Penalty rate push undermines productivity summit
Jul 18, 2025
Financial Review
A bill to enshrine penalty rates in law will be among the first to be rushed through parliament when it sits next week, prompting claims from business that the government is not serious about fixing productivity.

The penalty rates move, which was promised in the election campaign, will effectively ensure 2.6 million workers on awards and their employers cannot have penalty rates reduced in return for a higher rate of base pay if it leaves a single worker worse off.

Workplace Relations Minister Amanda Rishworth says those who rely on the award safety net deserve to have their wages protected.
Currently, such decisions are made by the industrial umpire when varying awards, which, in turn, form the basis for other wage agreements negotiated by enterprise bargaining.
The move will effectively scuttle recent applications by employer groups across the retail, clerical and banking sectors to reduce entitlements for some workers in exchange for higher pay.
“If you rely on the modern award safety net and work weekends, public holidays, early mornings or late nights, you deserve to have your wages protected,” said Workplace Relations Minister Amanda Rishworth.
Legislation to slash student debt will be another priority when parliament sits next week. The government will not say when it plans to introduce the bill to double the tax on superannuation balances above $3 million.
Australian Industry Group chief executive officer Innes Willox said the government’s decision to fast-track the penalty rates bill when parliament sits for the first time since the election contrasted with its planned three-day productivity summit in mid-August.
‘Dark irony’
“The dark irony of the impact of anti-productivity workplace relations changes introduced over the past three years now rolling across the economy at a time when we are trying to have a serious conversation about boosting our long-term flatlining productivity is not lost on the business community,” he said.
“Although there is the potential for significant progress to drive productivity-boosting reform across tax, deregulation, skills, energy and environment approvals and research and development, the jumbo-sized elephant sitting in the corner of the room will be the inability to discuss the negative impact of the recent workplace relations measures on productivity.
“As we predicted, it is only now that unions are beginning to muscle up around right of entry, pursuing multi-party bargaining deals across the economy and gaming the intractable bargaining provisions to force employers into outcomes where they can’t trade off productivity changes for wage increases.”
He said while the employer group and others were still in negotiations with the government about the proposals to legislate penalty rates, “there is obvious concern that it could further reduce workplace flexibility, especially at a time when we are already seeing rising national unemployment and the private sector clearly in job-shedding mode”.

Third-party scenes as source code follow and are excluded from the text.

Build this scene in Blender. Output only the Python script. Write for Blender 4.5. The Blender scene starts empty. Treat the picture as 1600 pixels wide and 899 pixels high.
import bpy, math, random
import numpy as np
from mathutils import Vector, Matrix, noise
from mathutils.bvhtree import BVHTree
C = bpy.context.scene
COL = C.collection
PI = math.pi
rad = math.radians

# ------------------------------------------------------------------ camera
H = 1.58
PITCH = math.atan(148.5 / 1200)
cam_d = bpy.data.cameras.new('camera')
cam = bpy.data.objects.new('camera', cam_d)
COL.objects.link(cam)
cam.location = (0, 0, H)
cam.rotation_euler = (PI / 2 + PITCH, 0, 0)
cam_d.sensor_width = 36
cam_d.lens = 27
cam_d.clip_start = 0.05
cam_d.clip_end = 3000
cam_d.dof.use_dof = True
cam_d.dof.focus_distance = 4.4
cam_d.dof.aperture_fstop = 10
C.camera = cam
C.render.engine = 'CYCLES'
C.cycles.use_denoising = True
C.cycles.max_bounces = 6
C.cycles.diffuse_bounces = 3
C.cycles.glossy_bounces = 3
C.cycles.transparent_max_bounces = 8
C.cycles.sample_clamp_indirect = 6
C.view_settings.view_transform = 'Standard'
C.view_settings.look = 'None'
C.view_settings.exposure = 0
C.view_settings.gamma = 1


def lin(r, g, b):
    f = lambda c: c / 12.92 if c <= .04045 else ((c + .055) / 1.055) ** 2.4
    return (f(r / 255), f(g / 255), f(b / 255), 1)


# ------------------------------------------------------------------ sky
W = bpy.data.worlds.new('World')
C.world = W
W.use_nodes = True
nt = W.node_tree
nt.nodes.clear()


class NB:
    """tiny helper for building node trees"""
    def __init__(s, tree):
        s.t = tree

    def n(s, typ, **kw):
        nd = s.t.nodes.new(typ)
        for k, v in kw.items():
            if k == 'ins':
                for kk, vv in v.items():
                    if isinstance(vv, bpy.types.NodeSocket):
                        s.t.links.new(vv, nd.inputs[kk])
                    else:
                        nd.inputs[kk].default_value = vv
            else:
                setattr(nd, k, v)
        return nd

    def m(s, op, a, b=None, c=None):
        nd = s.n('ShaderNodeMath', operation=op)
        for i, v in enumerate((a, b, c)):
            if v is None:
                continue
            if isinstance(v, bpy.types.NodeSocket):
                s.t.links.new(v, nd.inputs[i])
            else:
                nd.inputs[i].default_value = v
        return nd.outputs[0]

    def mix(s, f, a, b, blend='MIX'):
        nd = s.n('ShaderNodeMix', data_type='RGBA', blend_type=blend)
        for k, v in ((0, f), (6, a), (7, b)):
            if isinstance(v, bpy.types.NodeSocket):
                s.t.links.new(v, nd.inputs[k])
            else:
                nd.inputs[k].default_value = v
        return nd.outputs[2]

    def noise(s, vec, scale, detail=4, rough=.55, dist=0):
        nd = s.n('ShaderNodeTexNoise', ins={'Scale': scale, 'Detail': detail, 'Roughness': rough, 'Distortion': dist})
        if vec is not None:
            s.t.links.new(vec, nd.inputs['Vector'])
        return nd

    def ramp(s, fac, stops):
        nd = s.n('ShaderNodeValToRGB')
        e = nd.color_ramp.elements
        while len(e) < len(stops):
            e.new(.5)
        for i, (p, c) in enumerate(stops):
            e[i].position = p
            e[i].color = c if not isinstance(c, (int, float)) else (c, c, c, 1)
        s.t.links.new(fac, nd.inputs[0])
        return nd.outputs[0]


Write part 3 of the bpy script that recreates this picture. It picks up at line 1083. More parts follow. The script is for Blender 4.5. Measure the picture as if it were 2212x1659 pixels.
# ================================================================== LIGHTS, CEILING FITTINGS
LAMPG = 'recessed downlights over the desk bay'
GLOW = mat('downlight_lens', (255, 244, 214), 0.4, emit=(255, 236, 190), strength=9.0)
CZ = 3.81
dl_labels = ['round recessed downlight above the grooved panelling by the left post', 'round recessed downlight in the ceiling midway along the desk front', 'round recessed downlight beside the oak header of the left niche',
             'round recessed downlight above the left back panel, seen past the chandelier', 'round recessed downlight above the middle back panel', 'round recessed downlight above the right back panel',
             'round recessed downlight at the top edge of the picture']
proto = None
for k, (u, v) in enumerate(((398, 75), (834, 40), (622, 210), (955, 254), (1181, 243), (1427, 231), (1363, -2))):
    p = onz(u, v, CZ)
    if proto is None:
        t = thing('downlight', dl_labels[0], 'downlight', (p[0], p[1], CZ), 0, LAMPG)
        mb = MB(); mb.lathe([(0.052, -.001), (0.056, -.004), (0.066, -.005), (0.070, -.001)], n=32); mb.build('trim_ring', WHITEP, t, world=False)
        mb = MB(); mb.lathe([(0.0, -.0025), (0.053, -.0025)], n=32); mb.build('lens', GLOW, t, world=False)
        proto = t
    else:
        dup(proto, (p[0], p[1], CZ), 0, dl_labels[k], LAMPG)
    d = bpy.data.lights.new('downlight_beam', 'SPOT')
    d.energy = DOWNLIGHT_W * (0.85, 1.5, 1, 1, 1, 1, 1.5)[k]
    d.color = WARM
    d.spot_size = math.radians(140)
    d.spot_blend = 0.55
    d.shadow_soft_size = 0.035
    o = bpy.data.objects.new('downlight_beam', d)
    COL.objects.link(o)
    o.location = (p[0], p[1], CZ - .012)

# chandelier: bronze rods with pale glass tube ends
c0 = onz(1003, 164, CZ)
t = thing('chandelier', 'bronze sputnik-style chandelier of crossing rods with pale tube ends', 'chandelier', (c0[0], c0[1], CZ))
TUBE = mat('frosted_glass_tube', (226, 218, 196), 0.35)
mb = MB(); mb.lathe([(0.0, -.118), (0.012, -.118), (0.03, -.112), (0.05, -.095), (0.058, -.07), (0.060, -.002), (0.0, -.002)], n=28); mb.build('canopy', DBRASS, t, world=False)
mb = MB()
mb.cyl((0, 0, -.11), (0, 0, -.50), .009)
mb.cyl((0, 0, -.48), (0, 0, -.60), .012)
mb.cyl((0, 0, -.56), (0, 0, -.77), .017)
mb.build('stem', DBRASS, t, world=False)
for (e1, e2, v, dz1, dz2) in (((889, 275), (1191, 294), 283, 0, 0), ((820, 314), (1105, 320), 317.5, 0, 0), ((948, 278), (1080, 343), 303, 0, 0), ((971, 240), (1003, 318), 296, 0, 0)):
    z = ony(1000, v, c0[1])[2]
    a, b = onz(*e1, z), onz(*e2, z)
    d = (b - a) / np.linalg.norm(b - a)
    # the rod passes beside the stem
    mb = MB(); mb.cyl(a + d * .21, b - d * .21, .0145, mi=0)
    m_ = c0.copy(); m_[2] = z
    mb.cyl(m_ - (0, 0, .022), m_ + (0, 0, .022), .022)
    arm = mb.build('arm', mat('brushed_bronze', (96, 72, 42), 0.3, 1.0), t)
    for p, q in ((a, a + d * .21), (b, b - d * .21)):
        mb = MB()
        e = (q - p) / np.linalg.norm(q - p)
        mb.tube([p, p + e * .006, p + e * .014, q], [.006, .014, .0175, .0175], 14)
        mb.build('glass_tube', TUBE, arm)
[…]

At the same time, Willox said the organisation was updating work-from-home arrangements for more than 1 million workers covered by the clerks award.
“This is a clear sign that the nine-to-five working arrangements no longer suit many workers, and we need to update our systems to recognise this.”
Business is still reeling from the outcome of the 2022 Jobs and Skills summit, when the government unveiled two tranches of industrial relations changes, such as eradicating the use of labour-hire and bringing back multi-employer bargaining.
Industrial relations will not be the agenda at the productivity meeting to be held in mid-August.